Job >>
Transcribe each record below word for word.

— start of Provided records —

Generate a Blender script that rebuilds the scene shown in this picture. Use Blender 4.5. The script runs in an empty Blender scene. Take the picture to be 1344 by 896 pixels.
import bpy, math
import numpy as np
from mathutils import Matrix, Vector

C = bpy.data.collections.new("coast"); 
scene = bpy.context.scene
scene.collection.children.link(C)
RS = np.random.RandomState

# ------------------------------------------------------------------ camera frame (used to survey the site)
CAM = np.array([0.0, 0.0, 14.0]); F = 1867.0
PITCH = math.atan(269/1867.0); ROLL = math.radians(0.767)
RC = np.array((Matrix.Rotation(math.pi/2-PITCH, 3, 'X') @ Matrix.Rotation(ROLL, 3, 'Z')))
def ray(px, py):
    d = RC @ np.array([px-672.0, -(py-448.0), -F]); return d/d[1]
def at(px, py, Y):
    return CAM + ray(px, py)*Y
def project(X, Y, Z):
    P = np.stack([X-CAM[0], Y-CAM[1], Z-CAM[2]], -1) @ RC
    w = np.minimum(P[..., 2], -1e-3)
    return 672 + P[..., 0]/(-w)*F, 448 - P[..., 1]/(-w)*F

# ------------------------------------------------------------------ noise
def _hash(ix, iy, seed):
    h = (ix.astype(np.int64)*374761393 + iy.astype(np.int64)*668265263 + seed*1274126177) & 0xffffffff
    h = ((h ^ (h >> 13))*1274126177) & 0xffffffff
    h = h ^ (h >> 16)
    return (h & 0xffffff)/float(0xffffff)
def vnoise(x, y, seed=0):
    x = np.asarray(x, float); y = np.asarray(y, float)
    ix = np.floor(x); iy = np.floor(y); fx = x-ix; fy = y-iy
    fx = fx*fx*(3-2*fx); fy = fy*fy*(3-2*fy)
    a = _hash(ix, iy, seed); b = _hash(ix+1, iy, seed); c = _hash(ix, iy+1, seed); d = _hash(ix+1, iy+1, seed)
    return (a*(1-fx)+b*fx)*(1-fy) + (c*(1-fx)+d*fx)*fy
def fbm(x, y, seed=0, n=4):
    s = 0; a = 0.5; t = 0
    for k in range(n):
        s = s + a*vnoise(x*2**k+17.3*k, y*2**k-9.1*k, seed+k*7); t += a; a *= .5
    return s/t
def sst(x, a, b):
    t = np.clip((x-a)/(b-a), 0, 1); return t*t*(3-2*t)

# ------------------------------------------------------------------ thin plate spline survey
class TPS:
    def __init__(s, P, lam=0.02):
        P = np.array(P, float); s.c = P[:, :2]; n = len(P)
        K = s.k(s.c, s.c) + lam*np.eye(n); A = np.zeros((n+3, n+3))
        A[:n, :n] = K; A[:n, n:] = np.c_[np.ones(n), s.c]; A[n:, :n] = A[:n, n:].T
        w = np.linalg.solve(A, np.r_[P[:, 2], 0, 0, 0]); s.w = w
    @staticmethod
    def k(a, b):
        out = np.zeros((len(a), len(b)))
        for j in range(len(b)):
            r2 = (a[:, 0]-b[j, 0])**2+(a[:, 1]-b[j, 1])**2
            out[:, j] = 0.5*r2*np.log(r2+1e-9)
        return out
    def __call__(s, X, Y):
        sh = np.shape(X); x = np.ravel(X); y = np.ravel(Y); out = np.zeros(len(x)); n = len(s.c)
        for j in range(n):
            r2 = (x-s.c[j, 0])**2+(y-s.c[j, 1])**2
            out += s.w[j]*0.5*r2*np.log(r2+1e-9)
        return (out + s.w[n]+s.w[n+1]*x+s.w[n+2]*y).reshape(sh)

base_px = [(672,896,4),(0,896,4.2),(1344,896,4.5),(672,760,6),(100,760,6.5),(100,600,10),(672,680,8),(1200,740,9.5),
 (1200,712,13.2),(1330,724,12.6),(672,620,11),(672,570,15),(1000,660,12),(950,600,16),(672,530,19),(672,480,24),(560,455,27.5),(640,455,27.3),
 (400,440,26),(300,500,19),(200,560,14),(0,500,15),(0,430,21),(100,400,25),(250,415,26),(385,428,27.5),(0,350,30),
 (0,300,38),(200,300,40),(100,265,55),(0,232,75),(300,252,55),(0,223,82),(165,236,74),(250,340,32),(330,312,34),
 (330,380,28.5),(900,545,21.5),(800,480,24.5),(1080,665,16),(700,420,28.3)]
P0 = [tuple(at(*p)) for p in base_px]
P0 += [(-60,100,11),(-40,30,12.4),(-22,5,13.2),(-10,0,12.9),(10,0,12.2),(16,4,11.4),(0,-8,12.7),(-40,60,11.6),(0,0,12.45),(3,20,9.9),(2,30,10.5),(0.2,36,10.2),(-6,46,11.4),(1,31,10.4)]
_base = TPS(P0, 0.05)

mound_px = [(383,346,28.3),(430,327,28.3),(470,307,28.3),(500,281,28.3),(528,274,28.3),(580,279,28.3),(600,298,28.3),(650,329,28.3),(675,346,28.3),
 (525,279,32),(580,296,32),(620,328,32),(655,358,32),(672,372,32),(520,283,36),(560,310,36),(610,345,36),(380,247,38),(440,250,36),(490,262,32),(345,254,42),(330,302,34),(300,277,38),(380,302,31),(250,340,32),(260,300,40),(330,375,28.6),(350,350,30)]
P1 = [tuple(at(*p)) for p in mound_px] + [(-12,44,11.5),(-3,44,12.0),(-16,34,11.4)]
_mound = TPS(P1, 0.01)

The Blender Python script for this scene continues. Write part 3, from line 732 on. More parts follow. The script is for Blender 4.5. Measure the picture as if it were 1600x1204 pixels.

— end of Provided records —

Answer to the problem >>
Generate a Blender script that rebuilds the scene shown in this picture. Use Blender 4.5. The script runs in an empty Blender scene. Take the picture to be 1344 by 896 pixels.
import bpy, math
import numpy as np
from mathutils import Matrix, Vector

C = bpy.data.collections.new("coast"); 
scene = bpy.context.scene
scene.collection.children.link(C)
RS = np.random.RandomState

# ------------------------------------------------------------------ camera frame (used to survey the site)
CAM = np.array([0.0, 0.0, 14.0]); F = 1867.0
PITCH = math.atan(269/1867.0); ROLL = math.radians(0.767)
RC = np.array((Matrix.Rotation(math.pi/2-PITCH, 3, 'X') @ Matrix.Rotation(ROLL, 3, 'Z')))
def ray(px, py):
    d = RC @ np.array([px-672.0, -(py-448.0), -F]); return d/d[1]
def at(px, py, Y):
    return CAM + ray(px, py)*Y
def project(X, Y, Z):
    P = np.stack([X-CAM[0], Y-CAM[1], Z-CAM[2]], -1) @ RC
    w = np.minimum(P[..., 2], -1e-3)
    return 672 + P[..., 0]/(-w)*F, 448 - P[..., 1]/(-w)*F

# ------------------------------------------------------------------ noise
def _hash(ix, iy, seed):
    h = (ix.astype(np.int64)*374761393 + iy.astype(np.int64)*668265263 + seed*1274126177) & 0xffffffff
    h = ((h ^ (h >> 13))*1274126177) & 0xffffffff
    h = h ^ (h >> 16)
    return (h & 0xffffff)/float(0xffffff)
def vnoise(x, y, seed=0):
    x = np.asarray(x, float); y = np.asarray(y, float)
    ix = np.floor(x); iy = np.floor(y); fx = x-ix; fy = y-iy
    fx = fx*fx*(3-2*fx); fy = fy*fy*(3-2*fy)
    a = _hash(ix, iy, seed); b = _hash(ix+1, iy, seed); c = _hash(ix, iy+1, seed); d = _hash(ix+1, iy+1, seed)
    return (a*(1-fx)+b*fx)*(1-fy) + (c*(1-fx)+d*fx)*fy
def fbm(x, y, seed=0, n=4):
    s = 0; a = 0.5; t = 0
    for k in range(n):
        s = s + a*vnoise(x*2**k+17.3*k, y*2**k-9.1*k, seed+k*7); t += a; a *= .5
    return s/t
def sst(x, a, b):
    t = np.clip((x-a)/(b-a), 0, 1); return t*t*(3-2*t)

# ------------------------------------------------------------------ thin plate spline survey
class TPS:
    def __init__(s, P, lam=0.02):
        P = np.array(P, float); s.c = P[:, :2]; n = len(P)
        K = s.k(s.c, s.c) + lam*np.eye(n); A = np.zeros((n+3, n+3))
        A[:n, :n] = K; A[:n, n:] = np.c_[np.ones(n), s.c]; A[n:, :n] = A[:n, n:].T
        w = np.linalg.solve(A, np.r_[P[:, 2], 0, 0, 0]); s.w = w
    @staticmethod
    def k(a, b):
        out = np.zeros((len(a), len(b)))
        for j in range(len(b)):
            r2 = (a[:, 0]-b[j, 0])**2+(a[:, 1]-b[j, 1])**2
            out[:, j] = 0.5*r2*np.log(r2+1e-9)
        return out
    def __call__(s, X, Y):
        sh = np.shape(X); x = np.ravel(X); y = np.ravel(Y); out = np.zeros(len(x)); n = len(s.c)
        for j in range(n):
            r2 = (x-s.c[j, 0])**2+(y-s.c[j, 1])**2
            out += s.w[j]*0.5*r2*np.log(r2+1e-9)
        return (out + s.w[n]+s.w[n+1]*x+s.w[n+2]*y).reshape(sh)

base_px = [(672,896,4),(0,896,4.2),(1344,896,4.5),(672,760,6),(100,760,6.5),(100,600,10),(672,680,8),(1200,740,9.5),
 (1200,712,13.2),(1330,724,12.6),(672,620,11),(672,570,15),(1000,660,12),(950,600,16),(672,530,19),(672,480,24),(560,455,27.5),(640,455,27.3),
 (400,440,26),(300,500,19),(200,560,14),(0,500,15),(0,430,21),(100,400,25),(250,415,26),(385,428,27.5),(0,350,30),
 (0,300,38),(200,300,40),(100,265,55),(0,232,75),(300,252,55),(0,223,82),(165,236,74),(250,340,32),(330,312,34),
 (330,380,28.5),(900,545,21.5),(800,480,24.5),(1080,665,16),(700,420,28.3)]
P0 = [tuple(at(*p)) for p in base_px]
P0 += [(-60,100,11),(-40,30,12.4),(-22,5,13.2),(-10,0,12.9),(10,0,12.2),(16,4,11.4),(0,-8,12.7),(-40,60,11.6),(0,0,12.45),(3,20,9.9),(2,30,10.5),(0.2,36,10.2),(-6,46,11.4),(1,31,10.4)]
_base = TPS(P0, 0.05)

mound_px = [(383,346,28.3),(430,327,28.3),(470,307,28.3),(500,281,28.3),(528,274,28.3),(580,279,28.3),(600,298,28.3),(650,329,28.3),(675,346,28.3),
 (525,279,32),(580,296,32),(620,328,32),(655,358,32),(672,372,32),(520,283,36),(560,310,36),(610,345,36),(380,247,38),(440,250,36),(490,262,32),(345,254,42),(330,302,34),(300,277,38),(380,302,31),(250,340,32),(260,300,40),(330,375,28.6),(350,350,30)]
P1 = [tuple(at(*p)) for p in mound_px] + [(-12,44,11.5),(-3,44,12.0),(-16,34,11.4)]
_mound = TPS(P1, 0.01)

The Blender Python script for this scene continues. Write part 3, from line 732 on. More parts follow. The script is for Blender 4.5. Measure the picture as if it were 1600x1204 pixels.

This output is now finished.